→ **What this task involves**
Read the data and repeat all of it exactly.

→ **Data for the task**
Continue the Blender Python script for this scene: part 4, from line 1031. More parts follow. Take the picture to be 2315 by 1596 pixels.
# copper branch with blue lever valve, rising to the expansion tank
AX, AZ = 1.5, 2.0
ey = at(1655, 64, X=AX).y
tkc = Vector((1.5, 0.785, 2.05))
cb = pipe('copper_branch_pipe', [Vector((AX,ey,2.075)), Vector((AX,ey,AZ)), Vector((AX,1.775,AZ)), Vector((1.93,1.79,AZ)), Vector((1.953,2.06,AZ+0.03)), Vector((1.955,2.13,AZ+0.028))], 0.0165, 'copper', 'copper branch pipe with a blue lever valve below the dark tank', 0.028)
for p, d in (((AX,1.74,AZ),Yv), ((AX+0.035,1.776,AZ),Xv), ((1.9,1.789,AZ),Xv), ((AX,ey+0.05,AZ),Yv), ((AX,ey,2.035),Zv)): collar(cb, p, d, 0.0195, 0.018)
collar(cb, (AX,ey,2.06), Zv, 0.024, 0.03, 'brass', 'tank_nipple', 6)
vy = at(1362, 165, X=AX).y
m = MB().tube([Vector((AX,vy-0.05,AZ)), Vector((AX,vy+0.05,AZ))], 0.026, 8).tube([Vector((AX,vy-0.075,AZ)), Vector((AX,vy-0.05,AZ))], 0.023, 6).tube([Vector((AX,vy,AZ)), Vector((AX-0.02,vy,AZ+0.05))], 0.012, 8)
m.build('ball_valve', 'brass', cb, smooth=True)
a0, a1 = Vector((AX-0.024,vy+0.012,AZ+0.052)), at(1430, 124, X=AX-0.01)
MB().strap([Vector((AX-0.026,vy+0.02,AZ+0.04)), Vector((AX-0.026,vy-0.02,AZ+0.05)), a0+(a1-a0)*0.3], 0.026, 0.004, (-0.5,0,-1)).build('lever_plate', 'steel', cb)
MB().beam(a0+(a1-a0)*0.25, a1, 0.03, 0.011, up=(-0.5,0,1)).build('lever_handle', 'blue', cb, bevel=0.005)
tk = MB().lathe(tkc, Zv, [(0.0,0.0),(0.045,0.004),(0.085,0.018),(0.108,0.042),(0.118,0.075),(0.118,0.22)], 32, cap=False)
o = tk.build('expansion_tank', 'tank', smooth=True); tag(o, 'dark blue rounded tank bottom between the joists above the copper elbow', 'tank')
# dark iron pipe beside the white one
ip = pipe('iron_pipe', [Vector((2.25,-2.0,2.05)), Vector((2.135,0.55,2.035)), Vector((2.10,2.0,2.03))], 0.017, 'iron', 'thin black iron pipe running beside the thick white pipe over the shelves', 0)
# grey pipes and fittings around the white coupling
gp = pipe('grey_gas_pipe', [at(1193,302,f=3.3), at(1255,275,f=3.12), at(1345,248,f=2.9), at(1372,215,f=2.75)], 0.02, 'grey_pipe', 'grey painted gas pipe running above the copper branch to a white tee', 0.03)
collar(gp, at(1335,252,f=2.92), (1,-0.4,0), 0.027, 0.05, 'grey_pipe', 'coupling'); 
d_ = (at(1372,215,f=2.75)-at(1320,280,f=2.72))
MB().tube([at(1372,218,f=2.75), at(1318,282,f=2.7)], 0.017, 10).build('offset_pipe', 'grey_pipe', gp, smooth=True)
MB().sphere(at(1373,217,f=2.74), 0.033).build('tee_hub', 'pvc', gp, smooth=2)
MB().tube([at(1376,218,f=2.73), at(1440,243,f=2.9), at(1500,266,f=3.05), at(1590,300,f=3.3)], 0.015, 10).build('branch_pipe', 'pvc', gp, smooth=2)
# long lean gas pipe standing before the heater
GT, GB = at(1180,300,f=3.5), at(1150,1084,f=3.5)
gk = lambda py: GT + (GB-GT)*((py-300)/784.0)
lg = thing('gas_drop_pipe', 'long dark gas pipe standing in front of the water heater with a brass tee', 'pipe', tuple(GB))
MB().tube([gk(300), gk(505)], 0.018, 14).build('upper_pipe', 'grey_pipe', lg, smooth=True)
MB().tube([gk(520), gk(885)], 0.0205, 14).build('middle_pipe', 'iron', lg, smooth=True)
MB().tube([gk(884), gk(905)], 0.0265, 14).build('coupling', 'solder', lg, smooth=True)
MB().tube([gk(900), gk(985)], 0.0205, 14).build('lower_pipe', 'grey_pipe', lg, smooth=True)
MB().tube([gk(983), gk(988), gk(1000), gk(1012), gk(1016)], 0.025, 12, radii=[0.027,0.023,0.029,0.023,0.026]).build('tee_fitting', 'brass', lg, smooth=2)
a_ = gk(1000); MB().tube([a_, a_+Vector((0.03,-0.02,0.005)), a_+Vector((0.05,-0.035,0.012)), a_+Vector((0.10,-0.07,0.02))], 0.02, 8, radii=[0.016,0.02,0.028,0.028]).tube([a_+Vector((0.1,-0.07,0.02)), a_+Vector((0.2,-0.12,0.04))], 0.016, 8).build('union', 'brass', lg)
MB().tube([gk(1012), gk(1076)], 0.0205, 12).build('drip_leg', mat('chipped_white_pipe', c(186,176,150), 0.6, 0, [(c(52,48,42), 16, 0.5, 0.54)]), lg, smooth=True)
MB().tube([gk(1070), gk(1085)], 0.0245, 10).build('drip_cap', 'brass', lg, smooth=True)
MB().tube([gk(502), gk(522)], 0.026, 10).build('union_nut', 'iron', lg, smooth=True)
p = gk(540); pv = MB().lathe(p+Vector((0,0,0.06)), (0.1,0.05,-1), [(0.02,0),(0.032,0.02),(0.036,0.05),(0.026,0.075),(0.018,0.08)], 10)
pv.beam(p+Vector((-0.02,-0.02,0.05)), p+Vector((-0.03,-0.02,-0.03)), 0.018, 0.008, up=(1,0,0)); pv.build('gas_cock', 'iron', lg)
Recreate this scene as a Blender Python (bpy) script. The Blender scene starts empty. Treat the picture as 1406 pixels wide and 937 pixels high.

→ **Expected answer**
Continue the Blender Python script for this scene: part 4, from line 1031. More parts follow. Take the picture to be 2315 by 1596 pixels.
# copper branch with blue lever valve, rising to the expansion tank
AX, AZ = 1.5, 2.0
ey = at(1655, 64, X=AX).y
tkc = Vector((1.5, 0.785, 2.05))
cb = pipe('copper_branch_pipe', [Vector((AX,ey,2.075)), Vector((AX,ey,AZ)), Vector((AX,1.775,AZ)), Vector((1.93,1.79,AZ)), Vector((1.953,2.06,AZ+0.03)), Vector((1.955,2.13,AZ+0.028))], 0.0165, 'copper', 'copper branch pipe with a blue lever valve below the dark tank', 0.028)
for p, d in (((AX,1.74,AZ),Yv), ((AX+0.035,1.776,AZ),Xv), ((1.9,1.789,AZ),Xv), ((AX,ey+0.05,AZ),Yv), ((AX,ey,2.035),Zv)): collar(cb, p, d, 0.0195, 0.018)
collar(cb, (AX,ey,2.06), Zv, 0.024, 0.03, 'brass', 'tank_nipple', 6)
vy = at(1362, 165, X=AX).y
m = MB().tube([Vector((AX,vy-0.05,AZ)), Vector((AX,vy+0.05,AZ))], 0.026, 8).tube([Vector((AX,vy-0.075,AZ)), Vector((AX,vy-0.05,AZ))], 0.023, 6).tube([Vector((AX,vy,AZ)), Vector((AX-0.02,vy,AZ+0.05))], 0.012, 8)
m.build('ball_valve', 'brass', cb, smooth=True)
a0, a1 = Vector((AX-0.024,vy+0.012,AZ+0.052)), at(1430, 124, X=AX-0.01)
MB().strap([Vector((AX-0.026,vy+0.02,AZ+0.04)), Vector((AX-0.026,vy-0.02,AZ+0.05)), a0+(a1-a0)*0.3], 0.026, 0.004, (-0.5,0,-1)).build('lever_plate', 'steel', cb)
MB().beam(a0+(a1-a0)*0.25, a1, 0.03, 0.011, up=(-0.5,0,1)).build('lever_handle', 'blue', cb, bevel=0.005)
tk = MB().lathe(tkc, Zv, [(0.0,0.0),(0.045,0.004),(0.085,0.018),(0.108,0.042),(0.118,0.075),(0.118,0.22)], 32, cap=False)
o = tk.build('expansion_tank', 'tank', smooth=True); tag(o, 'dark blue rounded tank bottom between the joists above the copper elbow', 'tank')
# dark iron pipe beside the white one
ip = pipe('iron_pipe', [Vector((2.25,-2.0,2.05)), Vector((2.135,0.55,2.035)), Vector((2.10,2.0,2.03))], 0.017, 'iron', 'thin black iron pipe running beside the thick white pipe over the shelves', 0)
# grey pipes and fittings around the white coupling
gp = pipe('grey_gas_pipe', [at(1193,302,f=3.3), at(1255,275,f=3.12), at(1345,248,f=2.9), at(1372,215,f=2.75)], 0.02, 'grey_pipe', 'grey painted gas pipe running above the copper branch to a white tee', 0.03)
collar(gp, at(1335,252,f=2.92), (1,-0.4,0), 0.027, 0.05, 'grey_pipe', 'coupling'); 
d_ = (at(1372,215,f=2.75)-at(1320,280,f=2.72))
MB().tube([at(1372,218,f=2.75), at(1318,282,f=2.7)], 0.017, 10).build('offset_pipe', 'grey_pipe', gp, smooth=True)
MB().sphere(at(1373,217,f=2.74), 0.033).build('tee_hub', 'pvc', gp, smooth=2)
MB().tube([at(1376,218,f=2.73), at(1440,243,f=2.9), at(1500,266,f=3.05), at(1590,300,f=3.3)], 0.015, 10).build('branch_pipe', 'pvc', gp, smooth=2)
# long lean gas pipe standing before the heater
GT, GB = at(1180,300,f=3.5), at(1150,1084,f=3.5)
gk = lambda py: GT + (GB-GT)*((py-300)/784.0)
lg = thing('gas_drop_pipe', 'long dark gas pipe standing in front of the water heater with a brass tee', 'pipe', tuple(GB))
MB().tube([gk(300), gk(505)], 0.018, 14).build('upper_pipe', 'grey_pipe', lg, smooth=True)
MB().tube([gk(520), gk(885)], 0.0205, 14).build('middle_pipe', 'iron', lg, smooth=True)
MB().tube([gk(884), gk(905)], 0.0265, 14).build('coupling', 'solder', lg, smooth=True)
MB().tube([gk(900), gk(985)], 0.0205, 14).build('lower_pipe', 'grey_pipe', lg, smooth=True)
MB().tube([gk(983), gk(988), gk(1000), gk(1012), gk(1016)], 0.025, 12, radii=[0.027,0.023,0.029,0.023,0.026]).build('tee_fitting', 'brass', lg, smooth=2)
a_ = gk(1000); MB().tube([a_, a_+Vector((0.03,-0.02,0.005)), a_+Vector((0.05,-0.035,0.012)), a_+Vector((0.10,-0.07,0.02))], 0.02, 8, radii=[0.016,0.02,0.028,0.028]).tube([a_+Vector((0.1,-0.07,0.02)), a_+Vector((0.2,-0.12,0.04))], 0.016, 8).build('union', 'brass', lg)
MB().tube([gk(1012), gk(1076)], 0.0205, 12).build('drip_leg', mat('chipped_white_pipe', c(186,176,150), 0.6, 0, [(c(52,48,42), 16, 0.5, 0.54)]), lg, smooth=True)
MB().tube([gk(1070), gk(1085)], 0.0245, 10).build('drip_cap', 'brass', lg, smooth=True)
MB().tube([gk(502), gk(522)], 0.026, 10).build('union_nut', 'iron', lg, smooth=True)
p = gk(540); pv = MB().lathe(p+Vector((0,0,0.06)), (0.1,0.05,-1), [(0.02,0),(0.032,0.02),(0.036,0.05),(0.026,0.075),(0.018,0.08)], 10)
pv.beam(p+Vector((-0.02,-0.02,0.05)), p+Vector((-0.03,-0.02,-0.03)), 0.018, 0.008, up=(1,0,0)); pv.build('gas_cock', 'iron', lg)
Recreate this scene as a Blender Python (bpy) script. The Blender scene starts empty. Treat the picture as 1406 pixels wide and 937 pixels high.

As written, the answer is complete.